Dans l'œuvre de beaucoup d'analystes en tout cas des premiers analystes — il y a toujours cette ambiguïté fondamentale : l'inconscient est d'abord une autre conscience, puis, le moment d'après, autre que la conscience. Et ce qui est autre que la conscience devient simple mécanisme.

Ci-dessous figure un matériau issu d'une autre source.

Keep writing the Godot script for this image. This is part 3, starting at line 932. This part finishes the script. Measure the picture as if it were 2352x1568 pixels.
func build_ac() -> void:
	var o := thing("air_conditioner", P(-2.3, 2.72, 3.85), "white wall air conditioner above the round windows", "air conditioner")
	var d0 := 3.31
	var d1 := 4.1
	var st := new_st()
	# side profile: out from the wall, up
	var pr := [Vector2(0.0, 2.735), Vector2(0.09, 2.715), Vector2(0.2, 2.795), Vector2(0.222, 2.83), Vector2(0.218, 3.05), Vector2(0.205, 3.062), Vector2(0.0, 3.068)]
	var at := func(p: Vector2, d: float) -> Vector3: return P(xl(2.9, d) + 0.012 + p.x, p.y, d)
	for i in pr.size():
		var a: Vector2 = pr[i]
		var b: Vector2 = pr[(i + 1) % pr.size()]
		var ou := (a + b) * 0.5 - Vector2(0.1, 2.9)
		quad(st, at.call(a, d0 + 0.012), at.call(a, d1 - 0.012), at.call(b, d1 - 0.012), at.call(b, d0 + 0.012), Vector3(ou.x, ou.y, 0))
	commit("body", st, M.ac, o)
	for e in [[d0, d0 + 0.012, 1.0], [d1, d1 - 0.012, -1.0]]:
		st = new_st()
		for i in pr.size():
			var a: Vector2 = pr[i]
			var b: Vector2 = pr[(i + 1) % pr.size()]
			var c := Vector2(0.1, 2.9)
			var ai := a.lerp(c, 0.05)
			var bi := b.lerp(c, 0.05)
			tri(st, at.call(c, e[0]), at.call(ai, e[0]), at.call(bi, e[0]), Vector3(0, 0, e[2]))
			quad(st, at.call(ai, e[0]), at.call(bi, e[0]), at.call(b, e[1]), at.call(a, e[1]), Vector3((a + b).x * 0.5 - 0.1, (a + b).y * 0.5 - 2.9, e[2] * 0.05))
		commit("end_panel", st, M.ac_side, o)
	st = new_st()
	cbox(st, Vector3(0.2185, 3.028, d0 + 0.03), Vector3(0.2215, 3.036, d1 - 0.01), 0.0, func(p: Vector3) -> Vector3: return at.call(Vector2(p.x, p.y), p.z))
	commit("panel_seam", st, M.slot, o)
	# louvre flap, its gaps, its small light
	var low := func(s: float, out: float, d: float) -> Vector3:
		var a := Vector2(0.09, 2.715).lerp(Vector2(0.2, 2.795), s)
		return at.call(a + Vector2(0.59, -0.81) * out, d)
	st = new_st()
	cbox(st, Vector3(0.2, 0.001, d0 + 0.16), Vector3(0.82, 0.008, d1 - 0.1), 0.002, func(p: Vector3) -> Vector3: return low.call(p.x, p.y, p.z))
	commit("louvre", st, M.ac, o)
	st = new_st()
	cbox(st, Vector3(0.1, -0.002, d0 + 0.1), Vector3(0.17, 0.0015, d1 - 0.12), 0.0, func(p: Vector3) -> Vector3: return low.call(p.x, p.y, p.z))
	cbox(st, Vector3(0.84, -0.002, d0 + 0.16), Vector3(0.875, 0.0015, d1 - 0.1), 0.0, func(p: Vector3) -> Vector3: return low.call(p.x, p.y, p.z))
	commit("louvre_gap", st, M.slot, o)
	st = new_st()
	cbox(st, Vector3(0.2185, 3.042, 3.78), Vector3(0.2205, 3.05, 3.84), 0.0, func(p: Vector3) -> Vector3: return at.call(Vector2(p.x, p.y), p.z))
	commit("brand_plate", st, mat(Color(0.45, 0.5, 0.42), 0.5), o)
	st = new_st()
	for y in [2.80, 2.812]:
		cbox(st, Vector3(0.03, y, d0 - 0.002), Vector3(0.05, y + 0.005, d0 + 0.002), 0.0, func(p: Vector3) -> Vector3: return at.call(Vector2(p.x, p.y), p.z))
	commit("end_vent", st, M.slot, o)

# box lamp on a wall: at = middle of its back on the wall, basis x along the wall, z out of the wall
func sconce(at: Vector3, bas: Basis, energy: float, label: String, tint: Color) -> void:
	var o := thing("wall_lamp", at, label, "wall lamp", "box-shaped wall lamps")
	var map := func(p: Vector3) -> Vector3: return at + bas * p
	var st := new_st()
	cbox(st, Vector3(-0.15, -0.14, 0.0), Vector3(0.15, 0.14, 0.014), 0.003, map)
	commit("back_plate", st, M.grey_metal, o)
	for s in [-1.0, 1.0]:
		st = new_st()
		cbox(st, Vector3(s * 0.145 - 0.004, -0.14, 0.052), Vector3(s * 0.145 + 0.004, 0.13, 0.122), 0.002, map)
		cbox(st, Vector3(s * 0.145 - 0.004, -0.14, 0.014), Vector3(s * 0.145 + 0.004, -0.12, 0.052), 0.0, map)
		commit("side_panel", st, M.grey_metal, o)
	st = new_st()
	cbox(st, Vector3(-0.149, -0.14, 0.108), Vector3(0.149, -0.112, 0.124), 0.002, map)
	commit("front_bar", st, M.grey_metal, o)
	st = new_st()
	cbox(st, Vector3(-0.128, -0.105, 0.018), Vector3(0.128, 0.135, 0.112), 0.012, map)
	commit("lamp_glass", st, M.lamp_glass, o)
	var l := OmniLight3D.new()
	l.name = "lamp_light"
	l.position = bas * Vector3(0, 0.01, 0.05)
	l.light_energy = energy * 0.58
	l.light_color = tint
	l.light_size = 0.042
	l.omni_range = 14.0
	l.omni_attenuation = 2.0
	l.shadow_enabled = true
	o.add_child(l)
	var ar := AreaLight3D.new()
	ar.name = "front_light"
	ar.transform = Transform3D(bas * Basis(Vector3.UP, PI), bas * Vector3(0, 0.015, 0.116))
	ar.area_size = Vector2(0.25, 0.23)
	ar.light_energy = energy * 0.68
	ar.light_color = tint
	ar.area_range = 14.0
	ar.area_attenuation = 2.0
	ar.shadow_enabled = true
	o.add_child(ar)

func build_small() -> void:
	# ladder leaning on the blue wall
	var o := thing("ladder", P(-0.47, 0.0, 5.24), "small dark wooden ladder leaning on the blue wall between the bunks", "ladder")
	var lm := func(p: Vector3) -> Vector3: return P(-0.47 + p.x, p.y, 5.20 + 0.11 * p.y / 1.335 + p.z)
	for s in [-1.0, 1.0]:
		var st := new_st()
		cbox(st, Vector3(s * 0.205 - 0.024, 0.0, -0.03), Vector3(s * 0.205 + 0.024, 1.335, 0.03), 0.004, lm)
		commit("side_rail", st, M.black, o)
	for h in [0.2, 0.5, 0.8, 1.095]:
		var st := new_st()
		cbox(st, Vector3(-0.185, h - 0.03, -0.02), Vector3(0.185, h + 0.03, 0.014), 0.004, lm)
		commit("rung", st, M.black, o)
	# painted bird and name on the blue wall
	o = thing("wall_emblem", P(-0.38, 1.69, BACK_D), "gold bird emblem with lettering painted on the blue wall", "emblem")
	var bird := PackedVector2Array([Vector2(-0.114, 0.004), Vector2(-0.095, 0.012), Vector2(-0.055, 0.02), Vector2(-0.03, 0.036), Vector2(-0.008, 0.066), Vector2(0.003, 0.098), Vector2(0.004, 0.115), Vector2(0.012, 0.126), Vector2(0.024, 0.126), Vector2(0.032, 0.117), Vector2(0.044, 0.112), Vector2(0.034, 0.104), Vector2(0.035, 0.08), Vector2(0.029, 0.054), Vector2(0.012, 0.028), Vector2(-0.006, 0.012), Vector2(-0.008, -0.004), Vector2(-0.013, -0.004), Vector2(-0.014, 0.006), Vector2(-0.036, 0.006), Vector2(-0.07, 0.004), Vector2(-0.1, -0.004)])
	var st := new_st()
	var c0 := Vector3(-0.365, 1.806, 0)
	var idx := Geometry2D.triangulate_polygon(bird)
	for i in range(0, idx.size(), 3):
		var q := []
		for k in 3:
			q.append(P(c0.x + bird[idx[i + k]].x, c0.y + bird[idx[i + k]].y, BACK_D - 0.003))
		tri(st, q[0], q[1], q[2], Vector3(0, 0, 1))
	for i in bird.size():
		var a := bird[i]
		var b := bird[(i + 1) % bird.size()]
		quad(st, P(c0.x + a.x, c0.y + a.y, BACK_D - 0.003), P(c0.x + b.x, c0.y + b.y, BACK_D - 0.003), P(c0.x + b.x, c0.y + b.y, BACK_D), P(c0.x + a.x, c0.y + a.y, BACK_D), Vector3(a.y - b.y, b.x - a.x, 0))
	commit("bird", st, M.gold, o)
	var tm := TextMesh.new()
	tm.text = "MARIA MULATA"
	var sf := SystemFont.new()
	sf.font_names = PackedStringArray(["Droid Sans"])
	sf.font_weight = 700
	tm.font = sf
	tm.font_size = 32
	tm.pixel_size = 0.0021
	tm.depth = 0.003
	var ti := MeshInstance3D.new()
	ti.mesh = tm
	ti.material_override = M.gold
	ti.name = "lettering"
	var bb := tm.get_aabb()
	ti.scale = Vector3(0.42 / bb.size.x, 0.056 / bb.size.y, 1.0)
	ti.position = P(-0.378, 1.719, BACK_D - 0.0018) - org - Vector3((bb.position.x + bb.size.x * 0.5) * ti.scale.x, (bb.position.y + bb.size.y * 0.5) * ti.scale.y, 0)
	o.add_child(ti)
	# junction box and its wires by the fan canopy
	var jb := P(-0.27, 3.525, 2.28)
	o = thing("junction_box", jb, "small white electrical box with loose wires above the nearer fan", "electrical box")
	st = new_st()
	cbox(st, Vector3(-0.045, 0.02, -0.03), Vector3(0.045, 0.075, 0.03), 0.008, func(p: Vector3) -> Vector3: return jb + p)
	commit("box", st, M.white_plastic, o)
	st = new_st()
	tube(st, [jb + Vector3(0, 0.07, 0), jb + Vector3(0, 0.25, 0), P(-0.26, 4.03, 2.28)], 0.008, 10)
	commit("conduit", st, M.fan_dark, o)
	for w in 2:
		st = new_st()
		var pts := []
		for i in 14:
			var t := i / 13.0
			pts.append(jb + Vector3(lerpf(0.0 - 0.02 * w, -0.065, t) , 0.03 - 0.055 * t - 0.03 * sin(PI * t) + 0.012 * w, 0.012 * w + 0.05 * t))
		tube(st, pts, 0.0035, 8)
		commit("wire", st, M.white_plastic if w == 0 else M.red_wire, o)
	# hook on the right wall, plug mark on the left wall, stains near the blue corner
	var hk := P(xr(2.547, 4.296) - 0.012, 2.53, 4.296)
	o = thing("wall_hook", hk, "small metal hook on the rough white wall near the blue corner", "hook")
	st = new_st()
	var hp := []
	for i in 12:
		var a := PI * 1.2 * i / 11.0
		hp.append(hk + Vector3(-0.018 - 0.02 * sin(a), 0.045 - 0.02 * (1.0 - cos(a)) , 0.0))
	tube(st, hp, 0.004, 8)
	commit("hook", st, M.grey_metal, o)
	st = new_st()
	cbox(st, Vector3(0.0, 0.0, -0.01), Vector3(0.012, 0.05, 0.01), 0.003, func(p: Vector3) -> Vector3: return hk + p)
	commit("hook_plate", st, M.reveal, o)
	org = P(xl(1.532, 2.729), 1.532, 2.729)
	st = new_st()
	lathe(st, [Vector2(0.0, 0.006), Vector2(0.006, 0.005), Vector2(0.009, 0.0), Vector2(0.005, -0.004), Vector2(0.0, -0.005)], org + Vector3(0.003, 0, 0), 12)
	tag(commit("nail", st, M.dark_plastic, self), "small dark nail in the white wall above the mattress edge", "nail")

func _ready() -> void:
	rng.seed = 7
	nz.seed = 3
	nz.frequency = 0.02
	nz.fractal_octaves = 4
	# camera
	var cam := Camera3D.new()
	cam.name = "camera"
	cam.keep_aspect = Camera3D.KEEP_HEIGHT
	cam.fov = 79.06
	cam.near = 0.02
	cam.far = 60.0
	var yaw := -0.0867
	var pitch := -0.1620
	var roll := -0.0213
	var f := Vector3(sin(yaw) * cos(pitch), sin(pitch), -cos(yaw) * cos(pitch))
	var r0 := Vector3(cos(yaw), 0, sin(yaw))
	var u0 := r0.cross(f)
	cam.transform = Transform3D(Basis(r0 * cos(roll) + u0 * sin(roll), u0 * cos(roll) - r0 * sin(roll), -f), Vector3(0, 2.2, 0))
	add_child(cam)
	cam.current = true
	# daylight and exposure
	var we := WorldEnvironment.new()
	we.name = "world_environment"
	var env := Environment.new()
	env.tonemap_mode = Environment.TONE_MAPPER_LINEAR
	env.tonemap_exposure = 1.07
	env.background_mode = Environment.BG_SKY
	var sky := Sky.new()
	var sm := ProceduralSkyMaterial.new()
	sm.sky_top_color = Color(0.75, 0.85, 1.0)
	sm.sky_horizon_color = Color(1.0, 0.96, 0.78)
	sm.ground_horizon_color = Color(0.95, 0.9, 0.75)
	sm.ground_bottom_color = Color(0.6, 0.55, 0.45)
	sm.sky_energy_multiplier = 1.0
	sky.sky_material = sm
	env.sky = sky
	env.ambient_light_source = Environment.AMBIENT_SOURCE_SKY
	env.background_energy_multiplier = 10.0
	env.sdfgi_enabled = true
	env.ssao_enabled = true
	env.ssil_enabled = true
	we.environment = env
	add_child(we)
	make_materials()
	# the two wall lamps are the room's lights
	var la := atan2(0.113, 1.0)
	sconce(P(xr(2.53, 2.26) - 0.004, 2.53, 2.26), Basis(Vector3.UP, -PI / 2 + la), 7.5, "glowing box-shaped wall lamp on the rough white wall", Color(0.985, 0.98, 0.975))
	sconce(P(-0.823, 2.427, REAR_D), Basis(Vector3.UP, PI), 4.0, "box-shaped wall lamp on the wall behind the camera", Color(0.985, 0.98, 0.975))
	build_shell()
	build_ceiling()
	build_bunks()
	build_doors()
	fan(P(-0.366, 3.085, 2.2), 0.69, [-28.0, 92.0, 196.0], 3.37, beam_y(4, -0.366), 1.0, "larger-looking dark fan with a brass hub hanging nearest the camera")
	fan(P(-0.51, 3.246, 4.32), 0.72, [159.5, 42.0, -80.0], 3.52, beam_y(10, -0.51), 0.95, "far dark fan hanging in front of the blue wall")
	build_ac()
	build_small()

Je reprocherai donc à la théorie psychanalytique d'être une pensée syncrétique2 et non dialectique. La notion de « complexe ». en particulier, le montre clairement : il y a interpénétration sans contradiction. J'admets, bien entendu, qu'il puisse y avoir, dans chaque individu, un nombre immense de contradictions « larvées » qui se manifestent, dans certaines situations, par des interpénétrations plutôt que par des confrontations. Mais cela ne veut pas dire que ces contradictions n'existent pas. Les résultats de ce syncrétisme, on les voit, par exemple, dans l'utilisation que font les psychanalystes du complexe d'Œdipe : ils s'arrangent pour y trouver n'importe quoi, aussi bien la fixation à la mère, l'amour de la mère, que la haine de la mère — selon Mélanie Klein. Autrement dit, on peut tout tirer du complexe d'Œpide, puisqu'il n'est pas structuré.
Un analyste peut dire une chose, puis, aussitôt après, le contraire, sans se soucier le moins du monde de manquer de logique, puisque, après tout, « les opposés s'interpénètrent ». Un phénomène peut avoir telle signification, mais son contraire peut signifier la même chose. La théorie psychanalytique est donc une pensée « molle ». Elle ne s'appuie pas sur une logique dialectique. C'est que cette cette logique, me diront les psychanalystes, n'existe pas dans la réalité. Je n'en suis pas si sûr : je suis convaincu que les complexes existent, mais je ne suis nullement certain qu'ils ne soient pas structurés.